Por: Dionisio Pimiento (@dpimiento/twitter) para Paladares de El Colombiano

Me he pasado el día con esta delegación de extranjeros contándoles mi “versión de los hechos” sobre Colombia. Empiezo diciéndoles que como en los 80s de nuevo la economía va bien pero el País va mal, tan polarizado y corriendo hacia peligrosos extremos.  Su gran interés es saber más de esa franja sobre el Pacífico: yo les hablo de su gente fuerte y de sonrisas generosas, de la pluviosidad y biodiversidad de la zona, de las ballenas que vienen a tener allí sus crías y me quedo sin adjetivos contándoles de sus paisajes maravillosos, los mismos que albergan la más honda e inexplicable pobreza.
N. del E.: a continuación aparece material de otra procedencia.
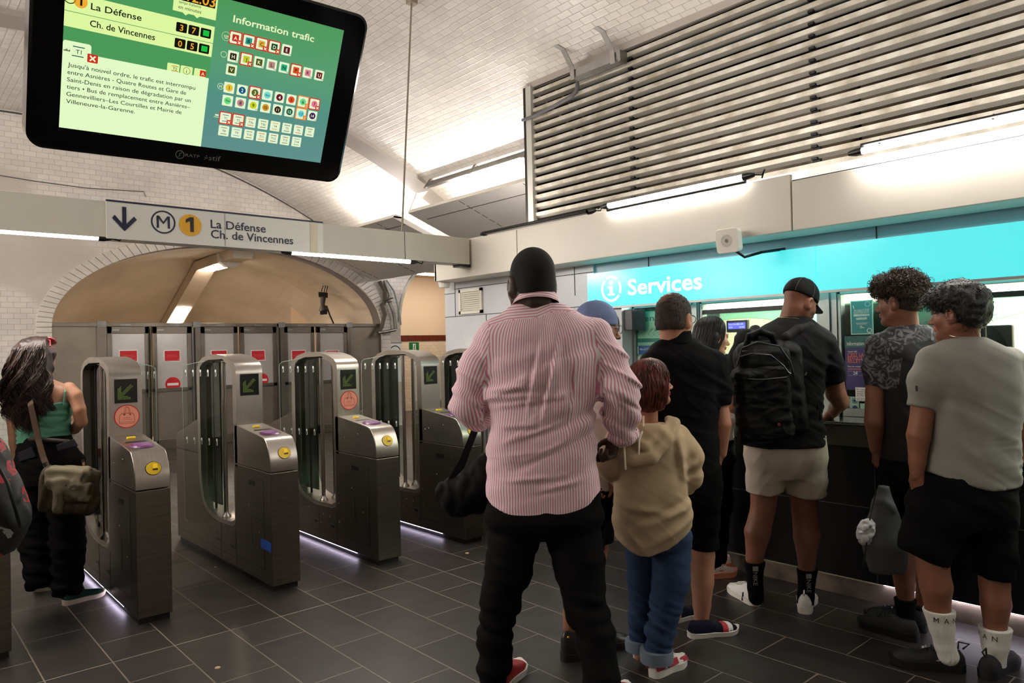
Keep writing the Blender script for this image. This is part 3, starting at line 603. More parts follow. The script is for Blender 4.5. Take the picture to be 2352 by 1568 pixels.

Decido brindarles una noche lo más cercana posible al Pacifico y alguien susurra a mi oído que el lugar es Montmar. Una llamada, un taxi y ya estamos en esta esquinita de El Poblado que evidencia la belleza de lo pequeño.
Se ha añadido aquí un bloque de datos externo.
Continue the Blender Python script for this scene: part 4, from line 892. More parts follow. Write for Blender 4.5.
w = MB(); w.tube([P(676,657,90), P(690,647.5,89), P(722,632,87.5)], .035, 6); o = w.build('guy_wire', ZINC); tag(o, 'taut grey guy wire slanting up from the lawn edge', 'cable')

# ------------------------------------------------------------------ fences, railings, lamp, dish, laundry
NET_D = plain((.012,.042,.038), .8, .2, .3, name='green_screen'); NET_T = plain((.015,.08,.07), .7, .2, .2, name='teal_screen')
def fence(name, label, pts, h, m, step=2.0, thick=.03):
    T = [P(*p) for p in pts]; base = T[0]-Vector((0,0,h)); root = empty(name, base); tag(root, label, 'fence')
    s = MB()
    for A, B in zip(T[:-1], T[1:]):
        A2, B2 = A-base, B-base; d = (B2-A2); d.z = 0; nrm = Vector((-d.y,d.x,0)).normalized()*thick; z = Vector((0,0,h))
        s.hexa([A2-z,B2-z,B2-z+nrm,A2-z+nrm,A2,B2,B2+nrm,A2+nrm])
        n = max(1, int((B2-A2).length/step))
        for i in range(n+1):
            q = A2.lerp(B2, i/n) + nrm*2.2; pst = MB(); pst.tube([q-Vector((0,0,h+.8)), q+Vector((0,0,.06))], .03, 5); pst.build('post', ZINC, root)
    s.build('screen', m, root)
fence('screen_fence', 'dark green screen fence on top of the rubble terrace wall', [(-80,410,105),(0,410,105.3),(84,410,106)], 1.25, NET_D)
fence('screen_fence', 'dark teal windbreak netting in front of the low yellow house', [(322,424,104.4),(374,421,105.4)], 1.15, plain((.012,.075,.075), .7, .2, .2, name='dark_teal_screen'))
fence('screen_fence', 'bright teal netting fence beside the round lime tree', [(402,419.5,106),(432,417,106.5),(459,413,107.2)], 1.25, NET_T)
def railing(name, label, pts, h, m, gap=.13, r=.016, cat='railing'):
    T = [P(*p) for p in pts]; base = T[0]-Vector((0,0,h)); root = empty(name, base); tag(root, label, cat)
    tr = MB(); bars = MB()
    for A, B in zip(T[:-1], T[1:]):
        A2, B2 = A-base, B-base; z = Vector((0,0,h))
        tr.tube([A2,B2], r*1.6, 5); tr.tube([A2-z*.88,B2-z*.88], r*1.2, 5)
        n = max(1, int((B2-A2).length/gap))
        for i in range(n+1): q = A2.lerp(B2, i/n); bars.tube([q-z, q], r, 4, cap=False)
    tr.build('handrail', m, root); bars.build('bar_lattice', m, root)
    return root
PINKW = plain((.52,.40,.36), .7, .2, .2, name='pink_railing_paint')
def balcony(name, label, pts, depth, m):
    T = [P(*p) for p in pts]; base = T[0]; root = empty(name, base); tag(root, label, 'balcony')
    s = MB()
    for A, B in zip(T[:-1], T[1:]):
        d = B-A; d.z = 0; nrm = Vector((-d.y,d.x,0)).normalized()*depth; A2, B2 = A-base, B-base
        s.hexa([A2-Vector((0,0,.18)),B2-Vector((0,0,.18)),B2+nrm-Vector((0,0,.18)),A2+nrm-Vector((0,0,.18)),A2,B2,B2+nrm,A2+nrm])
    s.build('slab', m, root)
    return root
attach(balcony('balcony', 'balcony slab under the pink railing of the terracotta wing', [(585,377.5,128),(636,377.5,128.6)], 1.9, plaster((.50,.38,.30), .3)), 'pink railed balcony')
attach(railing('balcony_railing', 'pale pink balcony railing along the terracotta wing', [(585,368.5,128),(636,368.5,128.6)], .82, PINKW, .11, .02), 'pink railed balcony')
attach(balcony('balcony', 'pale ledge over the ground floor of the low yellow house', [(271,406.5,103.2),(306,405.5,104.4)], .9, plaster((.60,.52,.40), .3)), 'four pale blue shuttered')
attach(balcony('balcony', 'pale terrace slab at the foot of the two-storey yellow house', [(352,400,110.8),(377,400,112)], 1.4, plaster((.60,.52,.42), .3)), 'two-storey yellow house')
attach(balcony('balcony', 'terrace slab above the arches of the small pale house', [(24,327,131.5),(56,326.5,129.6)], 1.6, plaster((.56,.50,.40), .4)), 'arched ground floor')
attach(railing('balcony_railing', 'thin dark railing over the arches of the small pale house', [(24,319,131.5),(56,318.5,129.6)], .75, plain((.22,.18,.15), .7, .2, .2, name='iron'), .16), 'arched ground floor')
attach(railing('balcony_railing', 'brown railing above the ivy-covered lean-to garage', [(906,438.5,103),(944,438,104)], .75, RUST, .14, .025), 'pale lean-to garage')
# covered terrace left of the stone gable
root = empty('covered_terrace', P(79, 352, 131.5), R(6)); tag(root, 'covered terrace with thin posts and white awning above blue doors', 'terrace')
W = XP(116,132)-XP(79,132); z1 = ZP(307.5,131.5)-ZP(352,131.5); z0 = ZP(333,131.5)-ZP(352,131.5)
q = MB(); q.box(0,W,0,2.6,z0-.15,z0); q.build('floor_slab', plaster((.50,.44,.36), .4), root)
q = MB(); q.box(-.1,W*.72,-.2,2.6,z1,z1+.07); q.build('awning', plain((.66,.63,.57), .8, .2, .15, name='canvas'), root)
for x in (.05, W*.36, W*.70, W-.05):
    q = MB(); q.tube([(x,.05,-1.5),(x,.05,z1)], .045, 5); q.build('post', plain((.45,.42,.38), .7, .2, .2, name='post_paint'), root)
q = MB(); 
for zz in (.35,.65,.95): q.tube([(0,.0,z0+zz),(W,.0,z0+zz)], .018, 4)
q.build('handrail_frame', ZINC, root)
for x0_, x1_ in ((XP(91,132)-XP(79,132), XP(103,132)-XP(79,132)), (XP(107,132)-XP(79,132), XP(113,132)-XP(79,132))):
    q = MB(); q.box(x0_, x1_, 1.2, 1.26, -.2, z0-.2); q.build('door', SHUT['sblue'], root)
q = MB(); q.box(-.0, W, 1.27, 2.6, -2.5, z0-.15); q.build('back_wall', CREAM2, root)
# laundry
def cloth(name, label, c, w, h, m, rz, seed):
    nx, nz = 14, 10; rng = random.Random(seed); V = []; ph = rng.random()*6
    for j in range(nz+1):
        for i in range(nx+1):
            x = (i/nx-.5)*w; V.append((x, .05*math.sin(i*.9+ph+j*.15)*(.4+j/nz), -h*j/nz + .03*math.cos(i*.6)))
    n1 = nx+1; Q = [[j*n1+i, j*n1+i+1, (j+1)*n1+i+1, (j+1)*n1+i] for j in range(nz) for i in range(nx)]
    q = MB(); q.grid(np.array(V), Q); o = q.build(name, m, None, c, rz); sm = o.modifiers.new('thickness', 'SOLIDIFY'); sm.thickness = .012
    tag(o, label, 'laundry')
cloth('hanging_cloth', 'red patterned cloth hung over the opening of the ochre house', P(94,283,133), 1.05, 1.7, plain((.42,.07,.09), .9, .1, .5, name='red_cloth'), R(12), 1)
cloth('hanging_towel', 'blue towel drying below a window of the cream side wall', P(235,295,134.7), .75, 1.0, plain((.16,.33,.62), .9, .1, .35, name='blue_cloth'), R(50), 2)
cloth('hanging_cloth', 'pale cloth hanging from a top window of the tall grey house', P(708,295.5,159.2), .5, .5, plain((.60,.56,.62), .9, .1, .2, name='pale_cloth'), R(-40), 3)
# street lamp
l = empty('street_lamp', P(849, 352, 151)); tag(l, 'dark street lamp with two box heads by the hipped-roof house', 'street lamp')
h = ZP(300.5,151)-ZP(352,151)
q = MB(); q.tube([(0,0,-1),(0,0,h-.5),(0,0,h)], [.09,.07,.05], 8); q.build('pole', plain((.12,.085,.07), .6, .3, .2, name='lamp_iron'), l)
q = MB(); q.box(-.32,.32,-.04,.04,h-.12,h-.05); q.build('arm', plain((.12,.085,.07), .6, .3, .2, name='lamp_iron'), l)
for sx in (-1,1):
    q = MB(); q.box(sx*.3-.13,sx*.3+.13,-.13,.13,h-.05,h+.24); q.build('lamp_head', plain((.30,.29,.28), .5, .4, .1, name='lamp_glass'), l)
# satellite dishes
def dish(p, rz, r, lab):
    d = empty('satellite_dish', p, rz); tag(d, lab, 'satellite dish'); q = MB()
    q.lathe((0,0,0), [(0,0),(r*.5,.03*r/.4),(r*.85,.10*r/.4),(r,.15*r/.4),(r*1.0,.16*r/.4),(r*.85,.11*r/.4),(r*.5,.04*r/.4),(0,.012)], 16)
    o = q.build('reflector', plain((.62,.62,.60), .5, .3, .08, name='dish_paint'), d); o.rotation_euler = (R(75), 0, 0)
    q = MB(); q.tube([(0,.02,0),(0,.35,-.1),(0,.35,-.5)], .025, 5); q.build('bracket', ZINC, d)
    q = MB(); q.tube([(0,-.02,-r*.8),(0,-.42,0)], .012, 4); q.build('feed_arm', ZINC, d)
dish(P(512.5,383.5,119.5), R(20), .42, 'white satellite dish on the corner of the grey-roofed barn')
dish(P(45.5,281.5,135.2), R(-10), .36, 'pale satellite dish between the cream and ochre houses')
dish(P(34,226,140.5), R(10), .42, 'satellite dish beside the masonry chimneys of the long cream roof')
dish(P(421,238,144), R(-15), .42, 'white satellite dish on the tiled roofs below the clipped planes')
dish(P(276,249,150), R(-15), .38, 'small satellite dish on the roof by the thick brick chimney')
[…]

Montmar está casi siempre lleno, seguramente fruto del mix de precios razonables, buen servicio y gran calidad en sus pescados traídos directamente desde el Pacífico colombiano. Tras instalarse en Medellín han emprendido también el reto de conquistar al comensal bogotano, y lo van logrando con una cava bien surtida y con la posibilidad de descubrir pescados y preparaciones sorprendentes.

Se hablan todos los idiomas en mi mesa mientras se bebe mucha cerveza Apóstol (aquella que conocimos como San Tomás enfrentándose valientemente al establishment y que me hace pensar en la guerra del pasado de la cerveza “todopoderosa” contra la Chicha indígena).

Un Atún Tataki abre la noche: el mejor de los mejores sin duda, seguido por una bandeja colmada de arepitas de huevo de codorniz. Vendrán ahora nuevos atunes: reducido en soya, en ensalada, en paté, cortado grueso y sellado, o en salsa de jengibre. Es el turno también del pargo rojo y del lenguado con salsa de Dijon o de champagne, o de ese pescado blanco, suave y suculento en salsa de “camarones de coco”. Sin importar lo que se elija los acompañantes estarán a la altura: rollitos de arroz y una ensalada sencillamente ganadora con lechuga, tomate en cuadros y lajitas de zanahoria. Con cada bocado pienso en aquel jovencito que llevaba el restaurante en los inicios de la mano de un empresario japonés que al medio día salía de su oficina a tomar el delantal y a ponerse al frente de la cocina. ¿Qué será de ellos y de sus sueños ahora?

Los postres pueden obviarse. El café Illy y la aromática de canela se convierten en los cómplices de la última conversación con este grupo de extranjeros que quizás jamás volveré a ver: de su boca sale un ¡wow! Esperaban tan poco de Colombia gracias a una mala imagen internacional que se resiste a abandonarnos. Confirman que perciben un singular dinamismo y unas ganas enormes de que las cosas pasen. Yo mientras los oigo me pregunto si acaso no estamos corriendo el riesgo de perder una oportunidad de oro en medio de un debate político de extremos muy poco constructivo y que, por ejemplo,  no mejora en nada la calidad de vida de los colombianos asentados en esa potente y dolida franja Pacífica.